_THE REQUEST_:
Scan the records below for lines with the word "wide", then state how many you find and nothing else.

_LISTED ENTRIES_:
· · · · · · ·
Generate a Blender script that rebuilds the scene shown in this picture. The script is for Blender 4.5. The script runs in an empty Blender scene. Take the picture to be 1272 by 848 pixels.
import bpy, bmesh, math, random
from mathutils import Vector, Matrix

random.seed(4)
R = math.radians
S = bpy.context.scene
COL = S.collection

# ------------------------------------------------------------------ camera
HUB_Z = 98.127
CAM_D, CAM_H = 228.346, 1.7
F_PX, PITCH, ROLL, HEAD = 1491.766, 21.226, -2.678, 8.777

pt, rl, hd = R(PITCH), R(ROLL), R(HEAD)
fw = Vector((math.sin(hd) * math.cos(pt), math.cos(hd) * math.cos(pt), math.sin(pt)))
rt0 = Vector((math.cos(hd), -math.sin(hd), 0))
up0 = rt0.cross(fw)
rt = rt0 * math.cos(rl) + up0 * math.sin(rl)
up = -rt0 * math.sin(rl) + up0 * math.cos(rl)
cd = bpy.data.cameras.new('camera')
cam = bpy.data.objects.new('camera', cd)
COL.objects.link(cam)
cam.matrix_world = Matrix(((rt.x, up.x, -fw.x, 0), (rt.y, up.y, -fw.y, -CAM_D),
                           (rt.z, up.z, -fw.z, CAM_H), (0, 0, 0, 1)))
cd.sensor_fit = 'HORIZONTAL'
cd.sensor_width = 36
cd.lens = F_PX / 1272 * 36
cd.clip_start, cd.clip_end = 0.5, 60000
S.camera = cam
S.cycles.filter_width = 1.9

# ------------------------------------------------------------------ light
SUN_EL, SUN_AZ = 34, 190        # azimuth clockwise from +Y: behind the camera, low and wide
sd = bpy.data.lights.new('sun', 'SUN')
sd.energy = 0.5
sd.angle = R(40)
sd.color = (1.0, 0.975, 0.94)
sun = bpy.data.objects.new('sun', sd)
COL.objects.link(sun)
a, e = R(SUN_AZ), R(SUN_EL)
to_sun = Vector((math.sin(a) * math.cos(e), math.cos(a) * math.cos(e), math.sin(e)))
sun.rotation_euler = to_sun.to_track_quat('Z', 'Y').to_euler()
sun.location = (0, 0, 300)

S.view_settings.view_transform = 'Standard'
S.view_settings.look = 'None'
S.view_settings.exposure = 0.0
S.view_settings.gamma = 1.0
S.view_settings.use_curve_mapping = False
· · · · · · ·
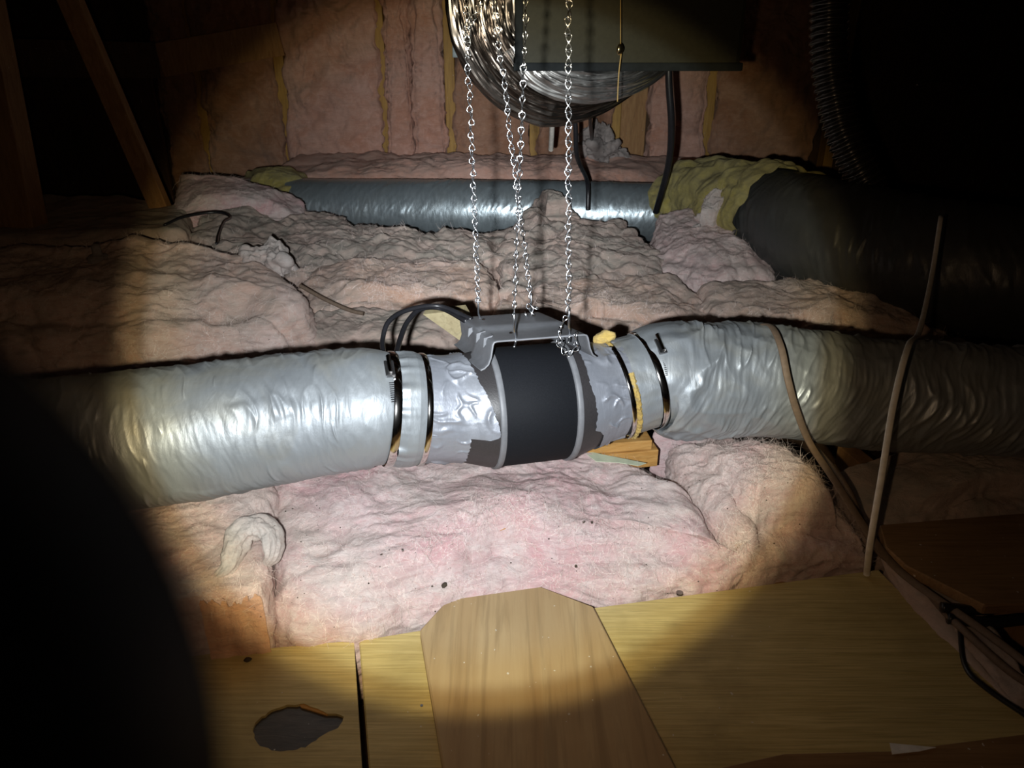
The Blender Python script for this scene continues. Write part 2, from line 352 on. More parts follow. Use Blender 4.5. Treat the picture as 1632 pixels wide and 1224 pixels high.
· · · · · · ·
_ANSWER TO THE TASK_:
2